Sometimes being right is exactly the wrong thing.

Since my dad’s death in November, I’ve kept in close touch with my mother. My parents were married for 64 years, and one of the most significant things I can do for Mom is to give her steady emotional support.

A few evenings ago I failed in that respect.

It was 10:00 p.m., just before Mom’s bedtime. I hadn’t spoken to her all day, and we chatted for several minutes about what we’d been doing. She’d gone to a talent show at the retirement facility where she lives, and she told me in some detail about the different acts—a woman singer with a beautiful voice and a group of men who had put together a very silly skit. She had enjoyed the evening.

“Hey,” she said suddenly, “I finally got those checking account statements from the bank.”

“Great!” I said. This had been a months-long sticking point. Shortly before my father’s death, the statements for my parents’ joint checking account had stopped coming. We couldn’t figure out why. We had visited the bank once to ask about it, and I had called twice. “Now we just need to hope that they keep coming,” I said.

My mother sighed. “I guess I really need to take your father’s name off that account,” she said. This was a freighted statement. For decades my parents had paid all their household bills through that account. Putting it in her name only was painful for her to think about.

The problem was, she had already removed my father’s name.

If his name was still on the account, we had yet another problem with the bank’s record keeping.

“Mom,” I said, “whose name shows up on the statements for that account?”

“Mine and your father’s.” Her tone was slightly annoyed: Of course both our names are on it.

Here’s where I made my mistake. “You’ve already taken Dad’s name off that account,” I said. “Remember?”

“No, Jan,” now she was clearly irritated, “it’s in your father’s name and my name.  We took his name off the checking account we have at—” she named another bank.

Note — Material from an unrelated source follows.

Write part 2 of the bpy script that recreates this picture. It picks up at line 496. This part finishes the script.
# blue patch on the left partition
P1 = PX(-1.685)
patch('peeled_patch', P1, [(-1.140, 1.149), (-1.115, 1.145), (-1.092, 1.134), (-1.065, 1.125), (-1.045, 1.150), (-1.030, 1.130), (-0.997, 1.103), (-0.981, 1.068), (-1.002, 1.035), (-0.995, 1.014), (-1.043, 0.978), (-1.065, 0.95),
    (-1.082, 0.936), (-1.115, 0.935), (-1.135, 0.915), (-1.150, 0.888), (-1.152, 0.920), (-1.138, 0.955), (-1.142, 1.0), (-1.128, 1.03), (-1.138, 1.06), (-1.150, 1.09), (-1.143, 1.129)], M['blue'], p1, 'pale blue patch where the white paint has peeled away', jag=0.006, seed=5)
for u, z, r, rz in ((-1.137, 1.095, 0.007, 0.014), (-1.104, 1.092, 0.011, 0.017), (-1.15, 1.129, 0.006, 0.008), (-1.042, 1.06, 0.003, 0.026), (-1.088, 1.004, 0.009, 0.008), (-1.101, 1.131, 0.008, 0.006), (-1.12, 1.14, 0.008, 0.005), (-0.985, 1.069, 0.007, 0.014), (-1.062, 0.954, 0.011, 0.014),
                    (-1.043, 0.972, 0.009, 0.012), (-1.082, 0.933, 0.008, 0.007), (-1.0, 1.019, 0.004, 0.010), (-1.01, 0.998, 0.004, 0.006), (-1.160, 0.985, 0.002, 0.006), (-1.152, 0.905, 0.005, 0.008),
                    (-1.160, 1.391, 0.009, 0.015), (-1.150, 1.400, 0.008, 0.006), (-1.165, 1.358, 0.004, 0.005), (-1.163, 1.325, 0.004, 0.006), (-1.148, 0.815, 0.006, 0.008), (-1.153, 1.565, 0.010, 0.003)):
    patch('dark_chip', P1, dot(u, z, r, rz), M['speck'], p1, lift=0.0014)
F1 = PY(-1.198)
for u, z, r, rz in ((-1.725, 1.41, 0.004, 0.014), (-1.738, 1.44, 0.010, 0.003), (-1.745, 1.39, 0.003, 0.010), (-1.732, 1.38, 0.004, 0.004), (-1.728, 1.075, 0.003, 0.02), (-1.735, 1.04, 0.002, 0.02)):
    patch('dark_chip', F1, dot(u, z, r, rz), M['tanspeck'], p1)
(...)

“Could you get the statements and check?”

As soon as the words were out of my mouth, I knew I should have let the matter lie. It was late. She’d had a good day. There was no need to deal with this matter right then.

She put the phone down with a clunk and went to her desk to get the statements. And I silently kicked myself.

Helping others takes grace, patience, and a careful reading of each situation in which you find yourself. I had let my frustration with the bank’s errors override all that. Now, instead of being happy with her day, Mom was going to go to bed thinking about her dear, dear husband, whose name was no longer on her main checking account.

I suspected that she had simply confused the two checking accounts. It was the kind of thing I might have done in a conversation with Jeff. I could easily have waited a day or so to straighten it out.

Her tone was subdued when she returned to the phone. “Well, I guess you were right,” she said.

No, Mom, I wanted to say, in this case I was wrong.

There was no permanent damage. We chatted a few more minutes, wished each other sweet dreams, and hung up with “I love you.” But I kept berating myself, hoping I hadn’t ruined her night’s sleep.

The nuances of serving others, including our families, are so difficult to master. None of us is going to negotiate tricky situations perfectly every time. But my conversation with Mom provided a stark reminder that it’s unnecessary for me to be right. Ever. I can make suggestions. I can gracefully point out potential problems with the suggestions of others. But insisting that I have the one right answer erodes my ability to work with others. And without real collaboration, there is no service.

How, then, should I handle tricky questions and situations?

If at all possible, the best thing to do is to let them slide, until a point when everyone is feeling strong and the voice inside me--the one that wells up from my best self--tells me the time is right to address them. My prayer is that I will somehow learn to wait for those moments.